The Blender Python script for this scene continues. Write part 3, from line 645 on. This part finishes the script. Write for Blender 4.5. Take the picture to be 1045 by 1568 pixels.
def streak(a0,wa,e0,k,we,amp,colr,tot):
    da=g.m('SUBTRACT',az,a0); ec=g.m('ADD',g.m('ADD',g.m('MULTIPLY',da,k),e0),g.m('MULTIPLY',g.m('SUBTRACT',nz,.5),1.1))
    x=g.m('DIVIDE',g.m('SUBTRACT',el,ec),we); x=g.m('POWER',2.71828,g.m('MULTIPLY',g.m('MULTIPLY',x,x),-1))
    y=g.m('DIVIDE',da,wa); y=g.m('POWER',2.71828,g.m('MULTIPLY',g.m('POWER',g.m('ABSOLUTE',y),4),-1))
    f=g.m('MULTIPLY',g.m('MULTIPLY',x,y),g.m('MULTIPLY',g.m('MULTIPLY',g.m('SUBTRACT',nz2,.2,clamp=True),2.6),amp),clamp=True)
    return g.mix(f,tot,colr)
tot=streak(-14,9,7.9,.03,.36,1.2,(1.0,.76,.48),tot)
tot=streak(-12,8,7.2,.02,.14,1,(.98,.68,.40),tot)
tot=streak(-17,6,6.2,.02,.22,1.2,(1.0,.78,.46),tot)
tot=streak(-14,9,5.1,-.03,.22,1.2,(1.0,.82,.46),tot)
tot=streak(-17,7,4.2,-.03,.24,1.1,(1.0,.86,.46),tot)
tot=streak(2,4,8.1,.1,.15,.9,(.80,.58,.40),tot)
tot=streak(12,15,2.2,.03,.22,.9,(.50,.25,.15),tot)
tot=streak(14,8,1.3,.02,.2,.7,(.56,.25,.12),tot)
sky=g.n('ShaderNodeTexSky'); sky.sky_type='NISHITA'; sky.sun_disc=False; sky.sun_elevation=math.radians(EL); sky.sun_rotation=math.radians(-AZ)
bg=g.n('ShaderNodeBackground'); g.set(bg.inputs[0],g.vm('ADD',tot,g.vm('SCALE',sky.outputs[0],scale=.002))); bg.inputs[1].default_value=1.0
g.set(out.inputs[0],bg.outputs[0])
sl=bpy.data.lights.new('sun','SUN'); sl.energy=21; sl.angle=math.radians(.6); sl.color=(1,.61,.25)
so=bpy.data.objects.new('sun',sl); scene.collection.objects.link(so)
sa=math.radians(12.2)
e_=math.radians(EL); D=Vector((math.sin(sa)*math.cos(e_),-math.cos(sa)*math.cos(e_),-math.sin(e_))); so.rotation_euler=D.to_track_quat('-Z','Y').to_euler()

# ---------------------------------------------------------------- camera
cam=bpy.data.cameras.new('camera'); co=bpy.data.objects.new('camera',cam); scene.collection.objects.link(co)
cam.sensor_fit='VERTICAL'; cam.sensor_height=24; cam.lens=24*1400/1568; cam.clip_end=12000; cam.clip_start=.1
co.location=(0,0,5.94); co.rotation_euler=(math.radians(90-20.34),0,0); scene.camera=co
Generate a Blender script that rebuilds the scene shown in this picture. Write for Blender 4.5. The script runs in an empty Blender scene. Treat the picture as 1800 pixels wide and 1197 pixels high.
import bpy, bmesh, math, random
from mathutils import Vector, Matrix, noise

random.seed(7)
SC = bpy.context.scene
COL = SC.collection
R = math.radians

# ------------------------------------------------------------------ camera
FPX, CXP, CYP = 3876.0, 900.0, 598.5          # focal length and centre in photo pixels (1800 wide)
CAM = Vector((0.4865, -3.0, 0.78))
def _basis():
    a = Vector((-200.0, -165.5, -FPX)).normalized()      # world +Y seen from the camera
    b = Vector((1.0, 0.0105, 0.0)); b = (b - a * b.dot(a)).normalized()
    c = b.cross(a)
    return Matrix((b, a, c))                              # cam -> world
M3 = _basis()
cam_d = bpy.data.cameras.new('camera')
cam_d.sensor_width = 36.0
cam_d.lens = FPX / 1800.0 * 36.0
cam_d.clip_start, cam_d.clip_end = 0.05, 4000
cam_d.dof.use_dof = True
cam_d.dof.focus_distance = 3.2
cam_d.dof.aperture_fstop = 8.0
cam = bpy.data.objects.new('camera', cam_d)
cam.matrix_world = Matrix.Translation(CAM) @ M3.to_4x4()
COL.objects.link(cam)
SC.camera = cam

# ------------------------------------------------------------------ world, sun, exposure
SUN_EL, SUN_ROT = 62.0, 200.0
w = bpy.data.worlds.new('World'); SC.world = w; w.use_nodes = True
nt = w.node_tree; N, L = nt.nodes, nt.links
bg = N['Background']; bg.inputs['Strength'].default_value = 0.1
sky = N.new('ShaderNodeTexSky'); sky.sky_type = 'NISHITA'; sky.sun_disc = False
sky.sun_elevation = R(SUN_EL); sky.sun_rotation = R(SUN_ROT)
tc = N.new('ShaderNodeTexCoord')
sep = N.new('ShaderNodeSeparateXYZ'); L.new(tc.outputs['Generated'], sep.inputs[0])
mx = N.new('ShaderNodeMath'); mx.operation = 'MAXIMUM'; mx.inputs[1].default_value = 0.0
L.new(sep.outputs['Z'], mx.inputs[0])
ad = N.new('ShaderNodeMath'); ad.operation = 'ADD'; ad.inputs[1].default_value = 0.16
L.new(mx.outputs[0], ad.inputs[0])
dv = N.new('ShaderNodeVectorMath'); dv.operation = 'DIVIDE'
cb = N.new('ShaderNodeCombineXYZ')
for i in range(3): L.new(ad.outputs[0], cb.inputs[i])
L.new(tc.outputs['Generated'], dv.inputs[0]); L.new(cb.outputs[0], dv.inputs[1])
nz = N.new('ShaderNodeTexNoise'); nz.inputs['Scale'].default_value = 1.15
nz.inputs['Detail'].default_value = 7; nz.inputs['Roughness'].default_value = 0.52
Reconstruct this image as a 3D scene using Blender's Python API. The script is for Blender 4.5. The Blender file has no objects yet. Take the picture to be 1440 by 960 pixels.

Requirements -
Copy every record exactly as presented.

Exercise response -
The Blender Python script for this scene continues. Write part 3, from line 645 on. This part finishes the script. Write for Blender 4.5. Take the picture to be 1045 by 1568 pixels.
def streak(a0,wa,e0,k,we,amp,colr,tot):
    da=g.m('SUBTRACT',az,a0); ec=g.m('ADD',g.m('ADD',g.m('MULTIPLY',da,k),e0),g.m('MULTIPLY',g.m('SUBTRACT',nz,.5),1.1))
    x=g.m('DIVIDE',g.m('SUBTRACT',el,ec),we); x=g.m('POWER',2.71828,g.m('MULTIPLY',g.m('MULTIPLY',x,x),-1))
    y=g.m('DIVIDE',da,wa); y=g.m('POWER',2.71828,g.m('MULTIPLY',g.m('POWER',g.m('ABSOLUTE',y),4),-1))
    f=g.m('MULTIPLY',g.m('MULTIPLY',x,y),g.m('MULTIPLY',g.m('MULTIPLY',g.m('SUBTRACT',nz2,.2,clamp=True),2.6),amp),clamp=True)
    return g.mix(f,tot,colr)
tot=streak(-14,9,7.9,.03,.36,1.2,(1.0,.76,.48),tot)
tot=streak(-12,8,7.2,.02,.14,1,(.98,.68,.40),tot)
tot=streak(-17,6,6.2,.02,.22,1.2,(1.0,.78,.46),tot)
tot=streak(-14,9,5.1,-.03,.22,1.2,(1.0,.82,.46),tot)
tot=streak(-17,7,4.2,-.03,.24,1.1,(1.0,.86,.46),tot)
tot=streak(2,4,8.1,.1,.15,.9,(.80,.58,.40),tot)
tot=streak(12,15,2.2,.03,.22,.9,(.50,.25,.15),tot)
tot=streak(14,8,1.3,.02,.2,.7,(.56,.25,.12),tot)
sky=g.n('ShaderNodeTexSky'); sky.sky_type='NISHITA'; sky.sun_disc=False; sky.sun_elevation=math.radians(EL); sky.sun_rotation=math.radians(-AZ)
bg=g.n('ShaderNodeBackground'); g.set(bg.inputs[0],g.vm('ADD',tot,g.vm('SCALE',sky.outputs[0],scale=.002))); bg.inputs[1].default_value=1.0
g.set(out.inputs[0],bg.outputs[0])
sl=bpy.data.lights.new('sun','SUN'); sl.energy=21; sl.angle=math.radians(.6); sl.color=(1,.61,.25)
so=bpy.data.objects.new('sun',sl); scene.collection.objects.link(so)
sa=math.radians(12.2)
e_=math.radians(EL); D=Vector((math.sin(sa)*math.cos(e_),-math.cos(sa)*math.cos(e_),-math.sin(e_))); so.rotation_euler=D.to_track_quat('-Z','Y').to_euler()

# ---------------------------------------------------------------- camera
cam=bpy.data.cameras.new('camera'); co=bpy.data.objects.new('camera',cam); scene.collection.objects.link(co)
cam.sensor_fit='VERTICAL'; cam.sensor_height=24; cam.lens=24*1400/1568; cam.clip_end=12000; cam.clip_start=.1
co.location=(0,0,5.94); co.rotation_euler=(math.radians(90-20.34),0,0); scene.camera=co
Generate a Blender script that rebuilds the scene shown in this picture. Write for Blender 4.5. The script runs in an empty Blender scene. Treat the picture as 1800 pixels wide and 1197 pixels high.
import bpy, bmesh, math, random
from mathutils import Vector, Matrix, noise

random.seed(7)
SC = bpy.context.scene
COL = SC.collection
R = math.radians

# ------------------------------------------------------------------ camera
FPX, CXP, CYP = 3876.0, 900.0, 598.5          # focal length and centre in photo pixels (1800 wide)
CAM = Vector((0.4865, -3.0, 0.78))
def _basis():
    a = Vector((-200.0, -165.5, -FPX)).normalized()      # world +Y seen from the camera
    b = Vector((1.0, 0.0105, 0.0)); b = (b - a * b.dot(a)).normalized()
    c = b.cross(a)
    return Matrix((b, a, c))                              # cam -> world
M3 = _basis()
cam_d = bpy.data.cameras.new('camera')
cam_d.sensor_width = 36.0
cam_d.lens = FPX / 1800.0 * 36.0
cam_d.clip_start, cam_d.clip_end = 0.05, 4000
cam_d.dof.use_dof = True
cam_d.dof.focus_distance = 3.2
cam_d.dof.aperture_fstop = 8.0
cam = bpy.data.objects.new('camera', cam_d)
cam.matrix_world = Matrix.Translation(CAM) @ M3.to_4x4()
COL.objects.link(cam)
SC.camera = cam

# ------------------------------------------------------------------ world, sun, exposure
SUN_EL, SUN_ROT = 62.0, 200.0
w = bpy.data.worlds.new('World'); SC.world = w; w.use_nodes = True
nt = w.node_tree; N, L = nt.nodes, nt.links
bg = N['Background']; bg.inputs['Strength'].default_value = 0.1
sky = N.new('ShaderNodeTexSky'); sky.sky_type = 'NISHITA'; sky.sun_disc = False
sky.sun_elevation = R(SUN_EL); sky.sun_rotation = R(SUN_ROT)
tc = N.new('ShaderNodeTexCoord')
sep = N.new('ShaderNodeSeparateXYZ'); L.new(tc.outputs['Generated'], sep.inputs[0])
mx = N.new('ShaderNodeMath'); mx.operation = 'MAXIMUM'; mx.inputs[1].default_value = 0.0
L.new(sep.outputs['Z'], mx.inputs[0])
ad = N.new('ShaderNodeMath'); ad.operation = 'ADD'; ad.inputs[1].default_value = 0.16
L.new(mx.outputs[0], ad.inputs[0])
dv = N.new('ShaderNodeVectorMath'); dv.operation = 'DIVIDE'
cb = N.new('ShaderNodeCombineXYZ')
for i in range(3): L.new(ad.outputs[0], cb.inputs[i])
L.new(tc.outputs['Generated'], dv.inputs[0]); L.new(cb.outputs[0], dv.inputs[1])
nz = N.new('ShaderNodeTexNoise'); nz.inputs['Scale'].default_value = 1.15
nz.inputs['Detail'].default_value = 7; nz.inputs['Roughness'].default_value = 0.52
Reconstruct this image as a 3D scene using Blender's Python API. The script is for Blender 4.5. The Blender file has no objects yet. Take the picture to be 1440 by 960 pixels.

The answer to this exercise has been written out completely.